[Start GIVEN MATERIAL]

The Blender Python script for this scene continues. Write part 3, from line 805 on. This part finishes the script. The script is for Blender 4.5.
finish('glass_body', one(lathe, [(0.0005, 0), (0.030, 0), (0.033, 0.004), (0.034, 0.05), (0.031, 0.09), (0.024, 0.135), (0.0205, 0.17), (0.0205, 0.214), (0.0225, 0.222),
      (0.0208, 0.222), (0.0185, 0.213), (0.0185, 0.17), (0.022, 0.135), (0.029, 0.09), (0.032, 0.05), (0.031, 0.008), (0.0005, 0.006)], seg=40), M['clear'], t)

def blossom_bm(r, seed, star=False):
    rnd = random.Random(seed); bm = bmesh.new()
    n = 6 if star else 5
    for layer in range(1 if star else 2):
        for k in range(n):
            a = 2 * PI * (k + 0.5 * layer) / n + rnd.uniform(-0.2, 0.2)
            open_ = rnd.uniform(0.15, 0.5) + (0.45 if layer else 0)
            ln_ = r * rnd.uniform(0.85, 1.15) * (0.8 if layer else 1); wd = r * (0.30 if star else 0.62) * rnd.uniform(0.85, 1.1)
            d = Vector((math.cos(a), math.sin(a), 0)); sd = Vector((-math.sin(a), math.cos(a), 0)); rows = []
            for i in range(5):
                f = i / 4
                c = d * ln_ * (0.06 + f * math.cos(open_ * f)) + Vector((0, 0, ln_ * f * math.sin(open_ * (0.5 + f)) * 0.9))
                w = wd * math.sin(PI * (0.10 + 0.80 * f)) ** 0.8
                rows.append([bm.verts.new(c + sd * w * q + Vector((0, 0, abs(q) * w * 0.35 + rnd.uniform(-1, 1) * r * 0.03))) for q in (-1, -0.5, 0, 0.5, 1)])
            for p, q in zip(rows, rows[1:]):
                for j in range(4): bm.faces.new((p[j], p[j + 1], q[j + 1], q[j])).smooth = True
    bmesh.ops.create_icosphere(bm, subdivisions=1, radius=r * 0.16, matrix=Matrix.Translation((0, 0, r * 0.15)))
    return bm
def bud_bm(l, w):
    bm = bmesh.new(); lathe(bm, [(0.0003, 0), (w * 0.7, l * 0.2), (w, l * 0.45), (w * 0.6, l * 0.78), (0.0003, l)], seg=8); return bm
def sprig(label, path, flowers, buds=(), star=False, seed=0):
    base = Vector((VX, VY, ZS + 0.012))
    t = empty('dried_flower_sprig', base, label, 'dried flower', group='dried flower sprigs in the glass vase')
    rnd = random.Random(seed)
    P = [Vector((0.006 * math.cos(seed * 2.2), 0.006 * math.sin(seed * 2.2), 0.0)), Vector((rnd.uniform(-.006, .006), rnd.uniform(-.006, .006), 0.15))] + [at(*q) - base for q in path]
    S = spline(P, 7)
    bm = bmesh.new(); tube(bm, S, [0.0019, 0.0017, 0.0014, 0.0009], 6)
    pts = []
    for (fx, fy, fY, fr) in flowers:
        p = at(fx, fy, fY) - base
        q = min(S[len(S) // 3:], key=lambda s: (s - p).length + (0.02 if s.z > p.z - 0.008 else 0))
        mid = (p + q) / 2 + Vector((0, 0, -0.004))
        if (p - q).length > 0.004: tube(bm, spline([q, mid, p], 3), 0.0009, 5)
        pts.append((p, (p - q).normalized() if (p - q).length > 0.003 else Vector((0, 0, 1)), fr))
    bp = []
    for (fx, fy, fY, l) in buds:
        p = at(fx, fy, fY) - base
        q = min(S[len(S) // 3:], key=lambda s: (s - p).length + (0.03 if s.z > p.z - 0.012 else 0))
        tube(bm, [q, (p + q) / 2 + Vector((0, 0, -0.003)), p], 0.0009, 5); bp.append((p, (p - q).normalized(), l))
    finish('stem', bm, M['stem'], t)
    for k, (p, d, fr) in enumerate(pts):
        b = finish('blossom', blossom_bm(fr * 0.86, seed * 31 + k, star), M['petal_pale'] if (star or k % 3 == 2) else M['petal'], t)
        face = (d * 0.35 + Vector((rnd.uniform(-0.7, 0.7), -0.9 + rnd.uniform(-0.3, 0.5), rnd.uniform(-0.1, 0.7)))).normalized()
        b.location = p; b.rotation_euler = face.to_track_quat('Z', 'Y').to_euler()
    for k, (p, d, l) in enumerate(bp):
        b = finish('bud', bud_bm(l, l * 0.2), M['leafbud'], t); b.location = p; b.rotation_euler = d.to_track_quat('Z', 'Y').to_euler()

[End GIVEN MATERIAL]

# THE REQUEST:
Quote the data above verbatim from its first line to the line that includes "seg=40), M['clear'], t)", with both boundary lines retained.

# THE SOLUTION:
The Blender Python script for this scene continues. Write part 3, from line 805 on. This part finishes the script. The script is for Blender 4.5.
finish('glass_body', one(lathe, [(0.0005, 0), (0.030, 0), (0.033, 0.004), (0.034, 0.05), (0.031, 0.09), (0.024, 0.135), (0.0205, 0.17), (0.0205, 0.214), (0.0225, 0.222),
      (0.0208, 0.222), (0.0185, 0.213), (0.0185, 0.17), (0.022, 0.135), (0.029, 0.09), (0.032, 0.05), (0.031, 0.008), (0.0005, 0.006)], seg=40), M['clear'], t)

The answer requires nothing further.